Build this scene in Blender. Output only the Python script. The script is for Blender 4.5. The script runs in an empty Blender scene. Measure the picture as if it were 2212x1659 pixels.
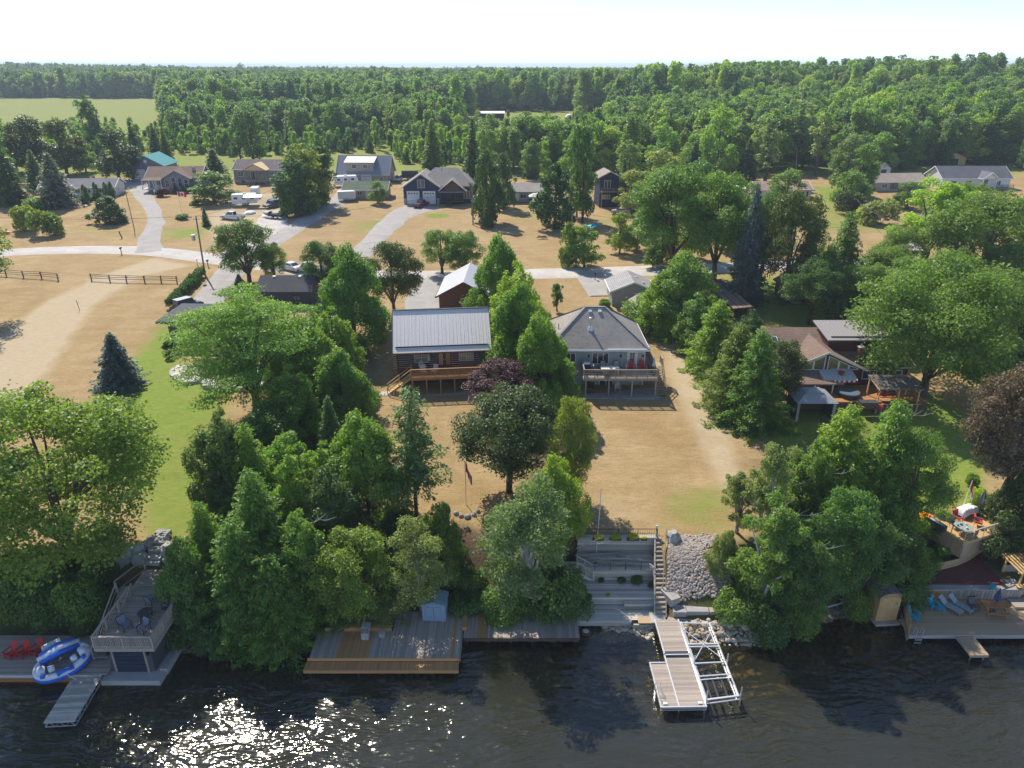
★ ★ ★
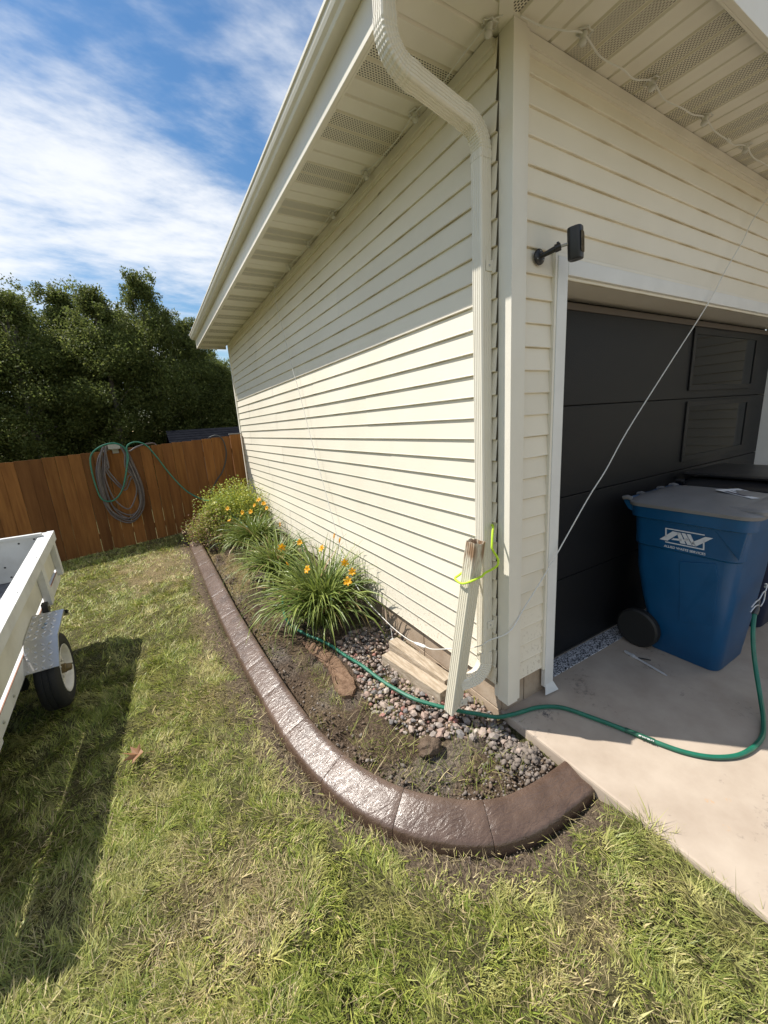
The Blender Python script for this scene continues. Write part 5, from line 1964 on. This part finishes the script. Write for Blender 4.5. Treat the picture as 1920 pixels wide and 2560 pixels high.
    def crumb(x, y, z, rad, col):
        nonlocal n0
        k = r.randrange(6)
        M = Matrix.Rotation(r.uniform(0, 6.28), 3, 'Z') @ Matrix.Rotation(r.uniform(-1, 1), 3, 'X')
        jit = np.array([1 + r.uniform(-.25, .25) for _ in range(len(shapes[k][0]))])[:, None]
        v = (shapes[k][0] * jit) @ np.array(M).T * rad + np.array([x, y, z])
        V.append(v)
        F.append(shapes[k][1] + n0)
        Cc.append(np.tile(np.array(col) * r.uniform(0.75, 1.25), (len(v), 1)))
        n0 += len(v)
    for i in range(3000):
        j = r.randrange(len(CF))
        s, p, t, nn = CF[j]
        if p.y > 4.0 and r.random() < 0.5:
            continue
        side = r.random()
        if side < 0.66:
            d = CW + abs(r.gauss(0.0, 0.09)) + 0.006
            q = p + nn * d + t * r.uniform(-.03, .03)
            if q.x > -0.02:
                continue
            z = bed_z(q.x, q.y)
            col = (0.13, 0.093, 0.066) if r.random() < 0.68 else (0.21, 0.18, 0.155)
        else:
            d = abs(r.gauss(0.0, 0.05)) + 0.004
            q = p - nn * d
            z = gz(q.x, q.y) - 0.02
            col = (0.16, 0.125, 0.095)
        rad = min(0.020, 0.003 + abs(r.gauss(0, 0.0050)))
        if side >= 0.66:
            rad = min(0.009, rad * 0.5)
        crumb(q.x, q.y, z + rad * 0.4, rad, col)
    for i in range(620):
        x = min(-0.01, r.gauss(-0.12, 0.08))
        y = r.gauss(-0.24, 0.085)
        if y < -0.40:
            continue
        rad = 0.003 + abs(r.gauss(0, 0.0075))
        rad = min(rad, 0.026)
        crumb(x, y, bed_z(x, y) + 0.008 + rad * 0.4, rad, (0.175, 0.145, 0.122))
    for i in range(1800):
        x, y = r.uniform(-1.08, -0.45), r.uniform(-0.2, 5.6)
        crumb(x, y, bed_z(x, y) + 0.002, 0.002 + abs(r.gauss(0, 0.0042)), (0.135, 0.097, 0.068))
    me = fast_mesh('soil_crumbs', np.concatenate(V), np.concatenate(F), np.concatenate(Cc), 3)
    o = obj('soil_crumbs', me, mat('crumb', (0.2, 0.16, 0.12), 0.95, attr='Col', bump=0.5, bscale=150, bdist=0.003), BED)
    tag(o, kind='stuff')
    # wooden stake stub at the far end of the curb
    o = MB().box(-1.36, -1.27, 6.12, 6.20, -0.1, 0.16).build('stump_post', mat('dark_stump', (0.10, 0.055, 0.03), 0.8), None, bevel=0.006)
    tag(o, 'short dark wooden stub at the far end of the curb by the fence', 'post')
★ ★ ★
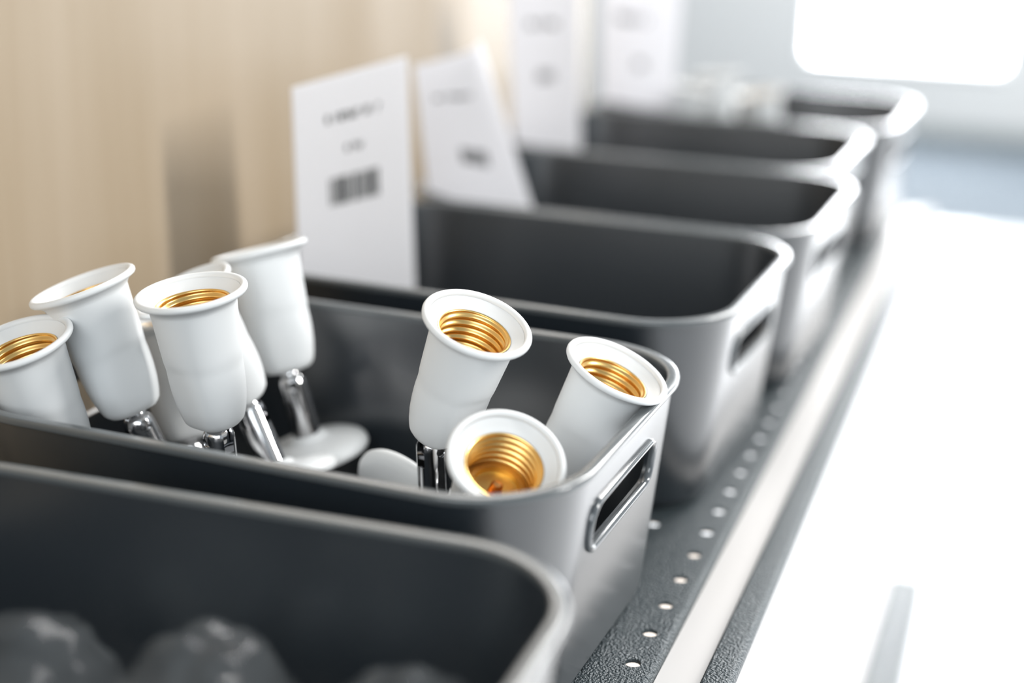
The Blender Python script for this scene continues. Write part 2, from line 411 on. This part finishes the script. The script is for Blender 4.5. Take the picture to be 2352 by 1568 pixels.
★ ★ ★
Task to carry out:
Find each line with the string "Python" and copy it out.

Reply:
Build this scene in Blender. Output only the Python script. The script is for Blender 4.5. The script runs in an empty Blender scene. Measure the picture as if it were 2212x1659 pixels.
The Blender Python script for this scene continues. Write part 5, from line 1964 on. This part finishes the script. Write for Blender 4.5. Treat the picture as 1920 pixels wide and 2560 pixels high.
The Blender Python script for this scene continues. Write part 2, from line 411 on. This part finishes the script. The script is for Blender 4.5. Take the picture to be 2352 by 1568 pixels.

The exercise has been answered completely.